Bir İngiliz kurgusu: Durand hattı

Duran Hattı dediğimiz yapay sınır, 1893 yılında Hindistan adına İngiliz diplomat Sir Mortimer Durand ile Afganistan Şahı Emir Abdurrahman Han arasında kabul edildi. Bu hat, 1919’da Afgan-İngiliz anlaşmasıyla da son halini aldı. Anlaşma yapıldığında henüz Pakistan diye bir devlet yoktu ve bu anlaşma Emir Abdurrahman’ın kendi halkına dayatması ile ortaya çıkmıştı. Durand Hattı, bugünkü Afganistan ile Pakistan arasında, kuzeydoğudan güneybatıya doğru adeta çaprazlamasına uzanan 2640 kilometrelik sınırın adıdır. İngilizler, coğrafyayı fiili olarak terk ettikten sonra anlaşmazlıklar ve çatışmalar bugüne kadar sürecek şekilde başlamıştır. Ana çatışma, Durand Hattı’nın varlığını Pakistan tarafının kabul edip, Afganistan tarafının ise yok saymasından kaynaklanmaktadır. Afganistan’da Hamid Karzai, Eşref Gani ve en son Taliban Hükümeti’ne varıncaya kadar tüm yönetimler, anlaşmayı tanımamış, böyle bir anlaşma olsa bile 100 yıllık geçici bir süreyle yürürlükte olacağını ve bu sürenin dolduğunu öne sürerek Pakistan’dan toprak talep etmişlerdir. Bugün, her iki tarafın da uzlaşı içinde kabul ettikleri bir sınırı bulunmamaktadır.

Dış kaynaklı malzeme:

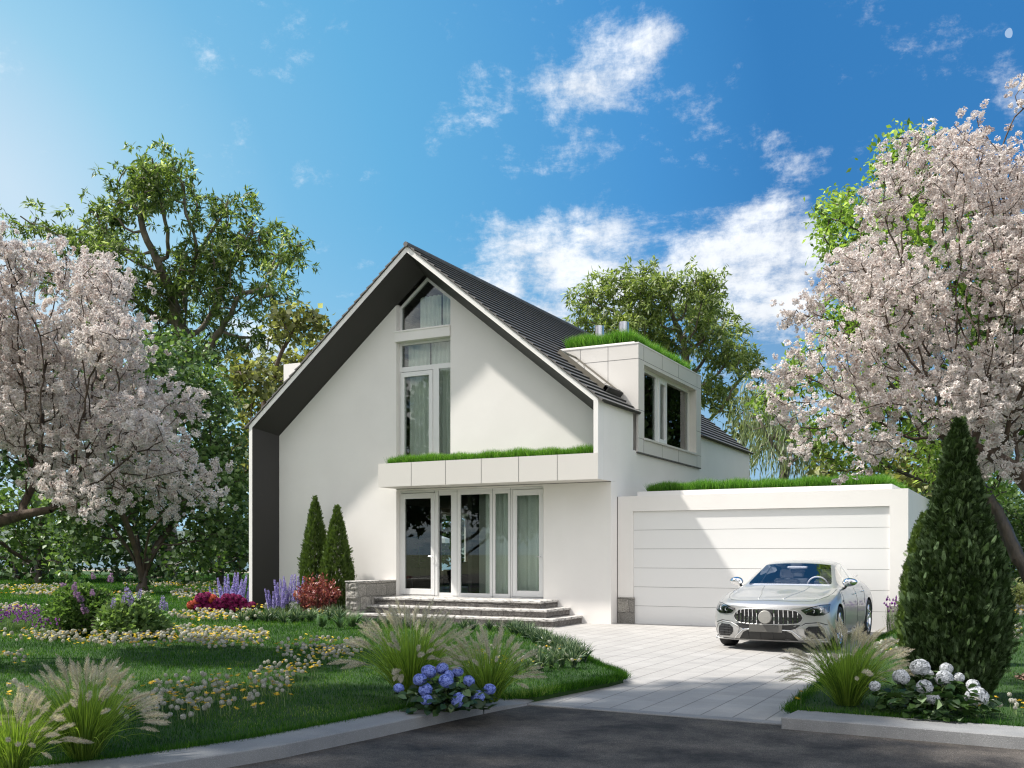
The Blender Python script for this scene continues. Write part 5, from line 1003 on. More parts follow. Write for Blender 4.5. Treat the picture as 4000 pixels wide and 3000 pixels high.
# ================================================================= FLOWERING SHRUBS AND PERENNIALS
def bush(name, label, cat, B, rx, h, n_, lsize, w, m_, seed, tall=False, spikes=None, hollow=.35, leafup=.3, lumps=5):
    rng = np.random.default_rng(seed); T = thing(name, label, cat, tuple(B)); q = MB()
    for i in range(9): a = i * .7 + rng.random(); q.tube([(0, 0, 0), (math.cos(a) * rx * .3, math.sin(a) * rx * .3, h * .45), (math.cos(a) * rx * .7, math.sin(a) * rx * .7, h * .75)], [.014, .009, .004], 5)
    q.build('stems', M['bark'], T, smooth=True)
    v = rng.normal(0, 1, (n_, 3)); v /= np.linalg.norm(v, axis=1, keepdims=True); v[:, 2] = np.abs(v[:, 2]) * 1.0 - .12
    lc = rng.normal(0, 1, (lumps * 6, 3)); lc[:, 2] = abs(lc[:, 2]); lc /= np.linalg.norm(lc, axis=1, keepdims=True); bump = np.max(np.exp(-(np.linalg.norm(v[:, None] - lc[None], axis=2) / .35) ** 2), axis=1)
    r = (1 - .5 * rng.random(n_) ** 2) * (.78 + .26 * bump); P = v * r[:, None] * [rx, rx, h]; P[:, 2] = np.maximum(P[:, 2], .02)
    d = v * .8 + rng.normal(0, .55, (n_, 3)) + [0, 0, leafup]
    V, F, A = scatter(wid(LEAF6, w), LEAF6F, frames(d, rng.normal(0, .6, n_)), P, lsize * rng.uniform(.65, 1.25, n_), var=np.clip(rng.random(n_) * .7 + .25 * bump, 0, 1), rng=rng); V[:, 2] = np.maximum(V[:, 2], .01)
    npmesh('foliage', V, F, m_, T, A); return T
def spike_mesh(rng, L, R, k, lean=.6, w=.5):
    t = rng.random(k); a = rng.uniform(0, 6.28, k); rad = R * (1 - .55 * t ** 2); P = np.stack([np.cos(a) * rad * .35, np.sin(a) * rad * .35, t * L], 1); d = np.stack([np.cos(a), np.sin(a), np.full(k, lean)], 1); return scatter(wid(LEAF, w), LEAFF, frames(d, rng.uniform(-1, 1, k)), P, rad, rng=rng)
M['lilac'] = petalmat('lilac_flower', (.16, .12, .26), (.42, .35, .60), .3); M['lilacp'] = petalmat('dusky_flower', (.20, .10, .20), (.42, .26, .42), .3)
M['shrubl'] = leafmat('shrub_leaf', (.05, .11, .03), (.30, .42, .17), .3, .38, c3=(.6, .7, .42)); M['shrubd'] = leafmat('shrub_leaf_dark', (.035, .09, .025), (.19, .30, .09), .3, .4, c3=(.5, .6, .32))
def add_spikes(T, pts, L, R, mt, seed, k=90):
    rng = np.random.default_rng(seed); V, F, A = spike_mesh(rng, 1.0, R / L, k); me = None
    for (p, sc, ax) in pts:
        if me is None: o = npmesh('flower_spike', V, F, M[mt], T, A); me = o.data
        else: o = bpy.data.objects.new('flower_spike', me); COL.objects.link(o); o.parent = T
        o.location = tuple(p); o.scale = (L * sc,) * 3; o.rotation_euler = ax
B = gD(325, 17.7); T = bush('lilac_bush', 'round dark green lilac bush with dusky purple flowers on the left lawn', 'bush', B, .74, 1.10, 8500, .085, .62, M['shrubd'], 1)
rng = np.random.default_rng(3); pts = []
for (x, y) in ((232, 2285), (288, 2310), (300, 2335), (368, 2265), (362, 2330), (320, 2355), (430, 2278), (340, 2400)): pts.append((atD(x, y, 17.1) - np.array(B), rng.uniform(.8, 1.3), (rng.normal(0, .6), rng.normal(0, .6), 0)))
add_spikes(T, pts, .15, .045, 'lilacp', 4)
B = gD(515, 17.3); T = bush('lilac_bush', 'broad bush with large pale lit leaves and upright violet spikes on the left lawn', 'bush', B, .62, .82, 3400, .13, .6, M['shrubl'], 5)
pts = []
for (x, y, s) in ((440, 2360, 1.0), (515, 2335, 1.4), (540, 2322, .9), (632, 2365, 1.2), (650, 2370, .8), (480, 2340, .8), (500, 2350, .8)): pts.append((atD(x, y + 18, 16.9) - np.array(B), s, (rng.normal(0, .2), rng.normal(0, .3), 0)))
add_spikes(T, pts, .20, .045, 'lilac', 6)
# spanish lavender plants: slim stalks with small purple heads
M['lav'] = petalmat('lavender_flower', (.09, .02, .12), (.38, .13, .45), .3); M['lavg'] = leafmat('lavender_stem', (.06, .12, .04), (.18, .26, .10), .3, .6)
def lavender(label, B, rad, n_, h, seed, group=None, hs=1.0):
    rng = np.random.default_rng(seed); T = thing('lavender', label, 'lavender', tuple(B), group=group); paths, hd, hp = [], [], []
    for i in range(n_):
        a = rng.uniform(0, 6.28); r = rng.random() ** .6 * rad * .8; p0 = np.array([math.cos(a) * r, math.sin(a) * r, 0]); H_ = h * rng.uniform(.55, 1.05); tip = p0 + [math.cos(a) * rad * .25 * rng.random(), math.sin(a) * rad * .25 * rng.random(), H_]; paths.append(np.array([p0, (p0 + tip) / 2 + rng.normal(0, .01, 3), tip])); hp.append(tip); hd.append(tip - p0)
        for _ in range(3): q = p0 + rng.normal(0, .03, 3) * [1, 1, 0]; paths.append(np.array([q, q + [rng.normal(0, .04), rng.normal(0, .04), H_ * rng.uniform(.3, .7)], q + [rng.normal(0, .07), rng.normal(0, .07), H_ * rng.uniform(.5, .8)]]))
    V, F, A = ribbons(paths, [.0035] * len(paths), rng); npmesh('stems', V, F, M['lavg'], T, A)
    hv = [scatter(wid(LEAF, .75), LEAFF, frames(np.array(hd) + rng.normal(0, .12, (n_, 3)), rng.uniform(0, 6, n_)), np.array(hp) + [0, 0, -.01], .038 * hs * rng.uniform(.8, 1.2, n_), var=np.full(n_, v_), rng=rng) for v_ in (.0, .1, .5)]
    hv += [scatter(wid(LEAF, .5), LEAFF, frames(np.array(hd) + rng.normal(0, .4, (n_, 3)) * .3, rng.uniform(0, 6, n_)), np.array(hp) + [0, 0, .012 * hs], .034 * hs * rng.uniform(.8, 1.2, n_), var=np.full(n_, .9), rng=rng) for _ in range(2)]
    V, F, A = merge(hv); npmesh('flowers', V, F, M['lav'], T, A)
for i, (x, y, r, k) in enumerate(((40, 2470, .42, 70), (130, 2455, .38, 60), (85, 2425, .4, 40), (225, 2480, .34, 70), (300, 2475, .30, 70), (370, 2490, .28, 60), (180, 2500, .25, 30), (20, 2440, .3, 30))):
    B = onZ(x, y, .1); lavender('clump of slim purple lavender in the bed by the lilac bushes', tuple(B), r, k, .34, 30 + i, group='lavender clumps by the lilac bushes')
lavender('purple lavender at the stone plinth beside the parked car', tuple(gD(3530, 19.0)), .42, 80, .62, 50, hs=1.25)
# liatris clumps
M['liat'] = petalmat('liatris_flower', (.20, .15, .38), (.52, .46, .78), .3); M['liatg'] = leafmat('liatris_leaf', (.05, .10, .04), (.22, .30, .14), .3, .5)
def liatris(label, B, spots, D, seed):
    rng = np.random.default_rng(seed); B = np.array(B, float); T = thing('gayfeather', label, 'flowering plant', tuple(B)); V, F, A = spike_mesh(rng, 1.0, .105, 420, lean=.3, w=.7); me = None; lv = []
    for (x, y, L, dd) in spots:
        tip = atD(x, y, D + dd) - B; base = np.array([tip[0] * .75 + rng.normal(0, .05), tip[1] * .75 + rng.normal(0, .05), 0]); d = (tip - base); Lw = L * D / FPX; ax = Vector(d).normalized().to_track_quat('Z', 'Y'); s0 = Vector(tip) - Vector(d).normalized() * Lw
        if me is None: o = npmesh('flower_spike', V, F, M['liat'], T, A); me = o.data
        else: o = bpy.data.objects.new('flower_spike', me); COL.objects.link(o); o.parent = T
        o.rotation_mode = 'QUATERNION'; o.rotation_quaternion = ax; o.location = s0; o.scale = (Lw * .8 if Lw < .5 else Lw * .62,) * 2 + (Lw,)
        k = 70; t = rng.random(k); P = base[None] + (np.array(s0) - base)[None] * t[:, None]; a = rng.uniform(0, 6.28, k); lv.append(scatter(wid(LEAF, .13), LEAFF, frames(np.stack([np.cos(a), np.sin(a), np.full(k, .5)], 1)), P, rng.uniform(.07, .14, k), rng=rng))
    V, F, A = merge(lv); V[:, 2] = np.maximum(V[:, 2], .01); npmesh('foliage', V, F, M['liatg'], T, A)
liatris('lavender blue flower spikes left of the black house corner', gD(900, 26.4), [(818, 2292, 60, 0), (835, 2300, 50, .2), (850, 2258, 100, 0), (862, 2290, 80, .3), (878, 2252, 90, .4), (890, 2243, 100, 0), (905, 2290, 80, -.2), (918, 2238, 100, .3), (930, 2236, 95, 0), (945, 2262, 95, .2), (938, 2300, 70, -.2), (963, 2246, 100, 0), (955, 2270, 90, .4), (975, 2275, 80, 0), (984, 2272, 90, .3), (982, 2320, 50, 0), (903, 2300, 70, .2), (870, 2310, 50, -.1)], 26.3, 1)
liatris('lavender blue flower spikes between the black house corner and the red bush', gD(1110, 24.2), [(1035, 2300, 85, 0), (1048, 2305, 70, .2), (1072, 2265, 110, 0), (1085, 2275, 90, .3), (1068, 2310, 70, -.2), (1095, 2262, 105, 0), (1108, 2250, 60, .5), (1112, 2268, 105, 0), (1105, 2300, 80, -.3), (1140, 2245, 110, .1), (1152, 2243, 110, .3), (1165, 2252, 100, 0), (1185, 2252, 100, .2), (1128, 2290, 70, 0), (1172, 2290, 70, -.2), (1088, 2320, 55, 0)], 24.1, 2)
# crimson round flowered border plants
M['crim'] = petalmat('crimson_petals', (.05, .004, .02), (.22, .012, .085), .2); M['oran'] = petalmat('orange_petals', (.16, .02, .01), (.50, .09, .05), .2)
B = np.array(gD(865, 24.9)); T = thing('border_flowers', 'low row of crimson ball shaped flowers at the house corner', 'flowering plant', tuple(B)); rng = np.random.default_rng(8)
V, F, A = seed_ball(rng, 1.0, 170); V = V * 1.0
cr_me = or_me = None
for i, (x, y, r) in enumerate(((748, 2364, 18), (772, 2350, 17), (783, 2338, 22), (775, 2372, 20), (808, 2334, 22), (803, 2350, 18), (815, 2375, 21), (830, 2340, 19), (845, 2352, 19), (853, 2374, 21), (862, 2382, 16), (868, 2352, 16), (878, 2362, 17), (884, 2338, 20), (908, 2336, 18), (905, 2353, 20), (915, 2374, 21), (930, 2340, 18), (948, 2352, 18), (955, 2372, 21), (982, 2368, 19))):
    orange = x < 800 and i in (0, 1, 4) or i == 7
    if orange: o = npmesh('flower_head', V, F, M['oran'], T, A) if or_me is None else bpy.data.objects.new('flower_head', or_me); or_me = o.data
    else: o = npmesh('flower_head', V, F, M['crim'], T, A) if cr_me is None else bpy.data.objects.new('flower_head', cr_me); cr_me = o.data
    if o.name not in COL.objects: COL.objects.link(o)
    o.parent = T; R = r * 24.7 / FPX; o.location = tuple(atD(x, y, 24.7) - B); o.scale = (R, R, R)
k = 700; P = np.stack([rng.uniform(-.75, .72, k), rng.normal(0, .1, k), rng.uniform(.0, .22, k)], 1); P = P @ np.stack([RT, FW, [0, 0, 1]]); d = rng.normal(0, 1, (k, 3)); V2, F2, A2 = scatter(wid(LEAF, .45), LEAFF, frames(d), P, np.full(k, .09), rng=rng); V2[:, 2] = np.maximum(V2[:, 2], .01); npmesh('foliage', V2, F2, M['hleaf'], T, A2)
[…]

Hattın Pakistan tarafında, özellikle Hayber Geçidi bölgesinde milyonlarca Peştun yaşamaktadır. Bu kitle, Afganistan’da yaşayan Peştunlarla aynı dini, mezhebi özellikleri taşımakta, aynı dili konuşmakta iken yapay sınırlar nedeniyle birbirlerinden fiili olarak koparılmışlardır. Ortadoğu adı verilen coğrafyayı düşünelim. Osmanlı bakiyesini harita üzerinde lime lime doğrayan, sosyolojiye, insan fıtratına aykırı olarak yabancı güçler tarafından hazırlanıp sahaya dayatılan ve kardeşler arasına teller, mayınlı araziler yerleştiren Sykes Picot antlaşması gibi Durand Hattı da bölgeye ayrım, zulüm ve acıdan başka bir şey getirmemiştir.